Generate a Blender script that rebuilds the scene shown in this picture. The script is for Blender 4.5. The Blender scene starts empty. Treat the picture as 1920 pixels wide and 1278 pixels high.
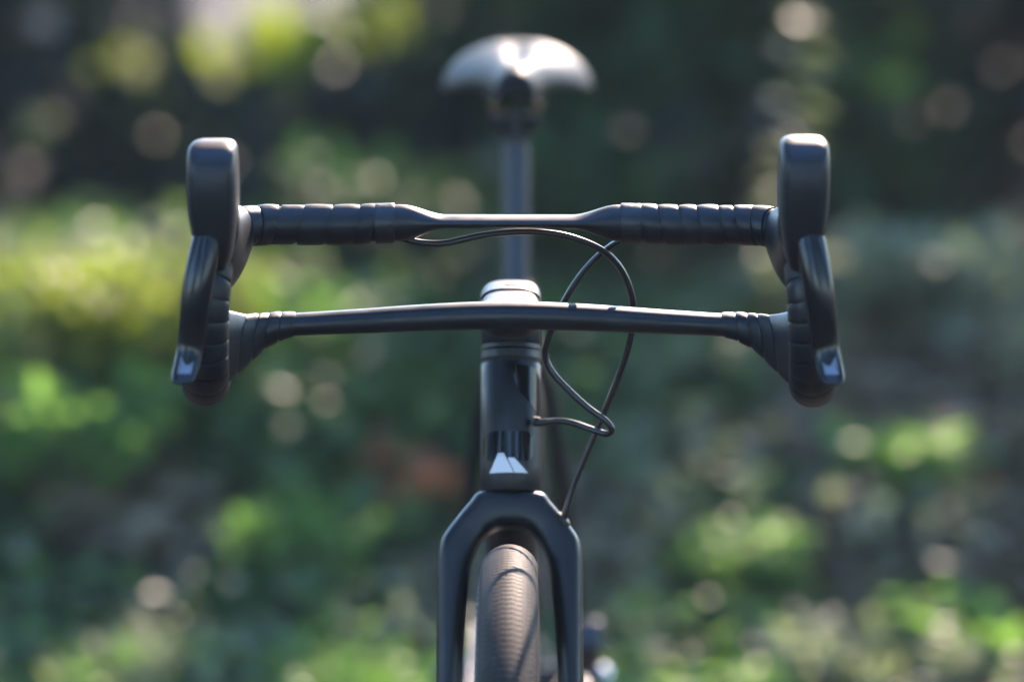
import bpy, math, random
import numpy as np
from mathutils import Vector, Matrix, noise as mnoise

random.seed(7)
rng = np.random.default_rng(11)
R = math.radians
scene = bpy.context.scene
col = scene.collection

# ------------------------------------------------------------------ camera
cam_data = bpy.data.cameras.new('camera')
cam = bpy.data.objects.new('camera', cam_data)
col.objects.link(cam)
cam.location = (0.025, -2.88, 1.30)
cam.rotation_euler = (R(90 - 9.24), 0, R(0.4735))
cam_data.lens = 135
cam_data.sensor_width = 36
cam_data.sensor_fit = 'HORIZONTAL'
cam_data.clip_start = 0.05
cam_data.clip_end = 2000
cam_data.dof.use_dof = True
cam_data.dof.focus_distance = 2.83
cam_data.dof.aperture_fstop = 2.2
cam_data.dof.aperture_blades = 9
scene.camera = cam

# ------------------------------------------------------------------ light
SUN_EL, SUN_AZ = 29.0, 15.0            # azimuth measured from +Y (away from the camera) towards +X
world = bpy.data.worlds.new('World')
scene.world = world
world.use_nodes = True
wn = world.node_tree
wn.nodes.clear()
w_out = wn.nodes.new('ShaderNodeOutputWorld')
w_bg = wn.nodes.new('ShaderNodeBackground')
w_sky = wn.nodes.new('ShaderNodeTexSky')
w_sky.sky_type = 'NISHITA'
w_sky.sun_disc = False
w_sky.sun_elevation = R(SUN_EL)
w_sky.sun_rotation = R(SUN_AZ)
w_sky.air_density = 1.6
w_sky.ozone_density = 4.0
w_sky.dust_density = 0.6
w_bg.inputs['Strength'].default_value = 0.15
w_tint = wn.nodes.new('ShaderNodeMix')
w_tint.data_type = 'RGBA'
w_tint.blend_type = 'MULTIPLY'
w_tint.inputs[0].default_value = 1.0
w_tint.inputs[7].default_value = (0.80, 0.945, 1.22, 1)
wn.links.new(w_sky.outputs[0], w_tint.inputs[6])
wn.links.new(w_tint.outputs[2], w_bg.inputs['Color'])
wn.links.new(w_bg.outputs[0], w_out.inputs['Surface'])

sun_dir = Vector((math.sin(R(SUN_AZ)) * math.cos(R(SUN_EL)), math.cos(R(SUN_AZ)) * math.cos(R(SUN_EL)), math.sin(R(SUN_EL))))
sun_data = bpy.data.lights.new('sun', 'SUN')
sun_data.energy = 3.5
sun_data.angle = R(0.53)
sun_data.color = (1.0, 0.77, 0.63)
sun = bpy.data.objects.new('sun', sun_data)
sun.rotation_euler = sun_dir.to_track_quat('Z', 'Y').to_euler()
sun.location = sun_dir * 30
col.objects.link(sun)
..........
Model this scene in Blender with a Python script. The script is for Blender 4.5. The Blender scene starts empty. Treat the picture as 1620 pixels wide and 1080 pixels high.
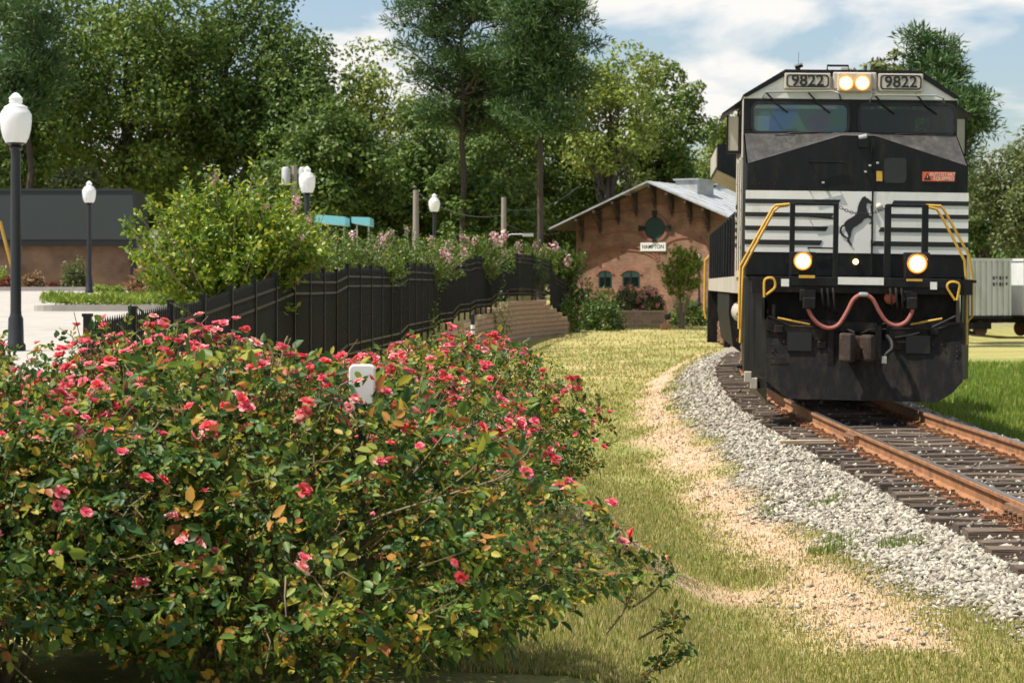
..........
The problem:
Only the lines from "Generate a Blender" through "scene.camera = cam" should appear in your output, copied exactly with both end lines, and with no pictures.

Response to the task:
Generate a Blender script that rebuilds the scene shown in this picture. The script is for Blender 4.5. The Blender scene starts empty. Treat the picture as 1920 pixels wide and 1278 pixels high.
import bpy, math, random
import numpy as np
from mathutils import Vector, Matrix, noise as mnoise

random.seed(7)
rng = np.random.default_rng(11)
R = math.radians
scene = bpy.context.scene
col = scene.collection

# ------------------------------------------------------------------ camera
cam_data = bpy.data.cameras.new('camera')
cam = bpy.data.objects.new('camera', cam_data)
col.objects.link(cam)
cam.location = (0.025, -2.88, 1.30)
cam.rotation_euler = (R(90 - 9.24), 0, R(0.4735))
cam_data.lens = 135
cam_data.sensor_width = 36
cam_data.sensor_fit = 'HORIZONTAL'
cam_data.clip_start = 0.05
cam_data.clip_end = 2000
cam_data.dof.use_dof = True
cam_data.dof.focus_distance = 2.83
cam_data.dof.aperture_fstop = 2.2
cam_data.dof.aperture_blades = 9
scene.camera = cam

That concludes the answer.